Provide only the number of lines in the data below that contain the string "objects".
>>
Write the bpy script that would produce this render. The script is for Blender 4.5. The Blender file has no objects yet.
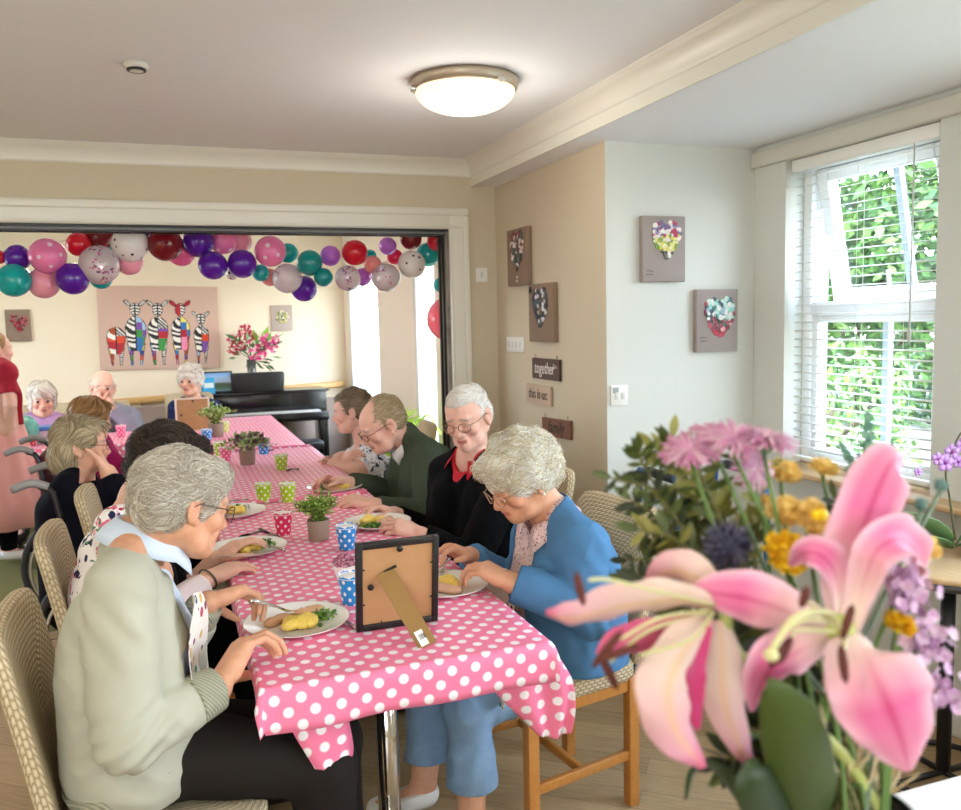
import bpy, bmesh, math, random
import numpy as np
from mathutils import Vector, Matrix
PI = math.pi
SC = bpy.context.scene
COL = SC.collection
random.seed(7)
RNG = np.random.RandomState(11)

# ------------------------------------------------------------------ camera
FPX, PCX, PCY, EYE = 850.0, 480.5, 405.0, 1.52
YAW, PITCH, ROLL = math.radians(20.0992), math.radians(5.7), math.radians(1.35)
_fw = np.array([math.sin(YAW)*math.cos(PITCH), math.cos(YAW)*math.cos(PITCH), -math.sin(PITCH)])
_r0 = np.array([math.cos(YAW), -math.sin(YAW), 0.0]); _u0 = np.cross(_r0, _fw)
_rt = _r0*math.cos(ROLL) - _u0*math.sin(ROLL); _up = _u0*math.cos(ROLL) + _r0*math.sin(ROLL)
cam_data = bpy.data.cameras.new('camera'); cam = bpy.data.objects.new('camera', cam_data); COL.objects.link(cam)
M4 = Matrix(((_rt[0], _up[0], -_fw[0], 0), (_rt[1], _up[1], -_fw[1], 0), (_rt[2], _up[2], -_fw[2], EYE), (0, 0, 0, 1)))
cam.matrix_world = M4
cam_data.sensor_width = 36.0; cam_data.sensor_fit = 'HORIZONTAL'
cam_data.lens = FPX/961.0*36.0
cam_data.clip_start = 0.05; cam_data.clip_end = 200
cam_data.dof.use_dof = True; cam_data.dof.focus_distance = 2.5; cam_data.dof.aperture_fstop = 5.6
SC.camera = cam
def _ray(x, y): return _fw + _rt*(x-PCX)/FPX - _up*(y-PCY)/FPX
def at_z(x, y, z):
    d = _ray(x, y); return Vector(np.array([0, 0, EYE]) + d*((z-EYE)/d[2]))
def at_y(x, y, Y):
    d = _ray(x, y); return Vector(np.array([0, 0, EYE]) + d*(Y/d[1]))
def at_x(x, y, X):
    d = _ray(x, y); return Vector(np.array([0, 0, EYE]) + d*(X/d[0]))
def at_d(x, y, dep): return Vector(np.array([0, 0, EYE]) + _ray(x, y)*dep)

# ------------------------------------------------------------------ colours and materials
def lin(c):
    if isinstance(c, str):
        c = c.lstrip('#'); c = [int(c[i:i+2], 16)/255 for i in (0, 2, 4)]
    return tuple((v/12.92 if v <= .04045 else ((v+.055)/1.055)**2.4) for v in c[:3]) + (1.0,)
class NT:
    """a small node-tree writer"""
    def __init__(s, name):
        s.m = bpy.data.materials.new(name); s.m.use_nodes = True
        s.t = s.m.node_tree; s.N = s.t.nodes; s.L = s.t.links
        s.b = s.N.get('Principled BSDF'); s.out = s.N.get('Material Output')
    def n(s, typ, **kw):
        x = s.N.new(typ)
        for k, v in kw.items(): setattr(x, k, v)
        return x
    def put(s, sock, v):
        if isinstance(v, bpy.types.NodeSocket): s.L.new(v, sock)
        elif isinstance(v, str): sock.default_value = lin(v)
        else:
            try: sock.default_value = v
            except Exception: sock.default_value = (v, v, v)
    def math(s, op, a, b=None, c=None, clamp=False):
        x = s.n('ShaderNodeMath', operation=op); x.use_clamp = clamp
        for i, v in enumerate((a, b, c)):
            if v is not None: s.put(x.inputs[i], v)
        return x.outputs[0]
    def mix(s, f, a, b):
        x = s.n('ShaderNodeMix', data_type='RGBA')
        s.put(x.inputs[0], f); s.put(x.inputs[6], a); s.put(x.inputs[7], b)
        return x.outputs[2]
    def coord(s, kind='Object'): return s.n('ShaderNodeTexCoord').outputs[kind]
    def mapping(s, v, scale=(1, 1, 1), rot=(0, 0, 0), loc=(0, 0, 0)):
        x = s.n('ShaderNodeMapping'); s.put(x.inputs[0], v)
        x.inputs[1].default_value = loc; x.inputs[2].default_value = rot; x.inputs[3].default_value = scale
        return x.outputs[0]
    def noise(s, v, scale, detail=3, rough=.5, out=0):
        x = s.n('ShaderNodeTexNoise'); s.put(x.inputs['Vector'], v); x.inputs['Scale'].default_value = scale
        x.inputs['Detail'].default_value = detail; x.inputs['Roughness'].default_value = rough
        return x.outputs[out]
    def voro(s, v, scale, feature='F1', out=0, rnd=1.0):
        x = s.n('ShaderNodeTexVoronoi', feature=feature); s.put(x.inputs['Vector'], v)
        x.inputs['Scale'].default_value = scale; x.inputs['Randomness'].default_value = rnd
        return x.outputs[out]
    def wave(s, v, scale, dist=0, dscale=1, typ='BANDS', direction='X', profile='SIN'):
        x = s.n('ShaderNodeTexWave', wave_type=typ, wave_profile=profile)
        if typ == 'BANDS': x.bands_direction = direction
        s.put(x.inputs['Vector'], v); x.inputs['Scale'].default_value = scale
        x.inputs['Distortion'].default_value = dist; x.inputs['Detail Scale'].default_value = dscale
        return x.outputs['Fac']
    def ramp(s, f, stops, mode='LINEAR'):
        x = s.n('ShaderNodeValToRGB'); x.color_ramp.interpolation = mode; s.put(x.inputs[0], f)
        e = x.color_ramp.elements
        while len(e) < len(stops): e.new(.5)
        for el, (p, c) in zip(e, stops): el.position = p; el.color = lin(c)
        return x.outputs[0]
    def sep(s, v):
        x = s.n('ShaderNodeSeparateXYZ'); s.put(x.inputs[0], v); return x.outputs
    def comb(s, a, b, c):
        x = s.n('ShaderNodeCombineXYZ')
        for i, v in enumerate((a, b, c)): s.put(x.inputs[i], v)
        return x.outputs[0]
    def attr(s, name, out='Fac'):
        x = s.n('ShaderNodeAttribute'); x.attribute_name = name; return x.outputs[out]
    def bump(s, h, strength=.3, dist=.002, prev=None):
        x = s.n('ShaderNodeBump'); x.inputs['Strength'].default_value = strength; x.inputs['Distance'].default_value = dist
        s.put(x.inputs['Height'], h)
        if prev is not None: s.put(x.inputs['Normal'], prev)
        s.L.new(x.outputs[0], s.b.inputs['Normal']); return x.outputs[0]
    def set(s, **kw):
        names = dict(col='Base Color', rough='Roughness', metal='Metallic', spec='Specular IOR Level', trans='Transmission Weight',
                     alpha='Alpha', emit='Emission Color', estr='Emission Strength', sss='Subsurface Weight', coat='Coat Weight', sheen='Sheen Weight', ior='IOR')
        for k, v in kw.items(): s.put(s.b.inputs[names[k]], v)
        return s
MATS = {}
def mat(name, col, rough=.5, metal=0, spec=.5, bump=None, var=None, **kw):
    """plain material: bump=(noise scale, strength, distance), var=(other colour, noise scale)"""
    if name in MATS: return MATS[name]
    t = NT(name); c = lin(col)
    t.set(col=c, rough=rough, metal=metal, spec=spec, **kw)
    if var:
        f = t.noise(t.coord(), var[1], 4, .6); t.set(col=t.mix(t.math('MULTIPLY_ADD', f, 2.4, -.7, True), c, lin(var[0])))
    if bump: t.bump(t.noise(t.coord(), bump[0], 4), bump[1], bump[2])
    MATS[name] = t.m; return t.m
def own(name, fn):
    if name not in MATS:
        t = NT(name); fn(t); MATS[name] = t.m
    return MATS[name]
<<
TASK SOLUTION:
2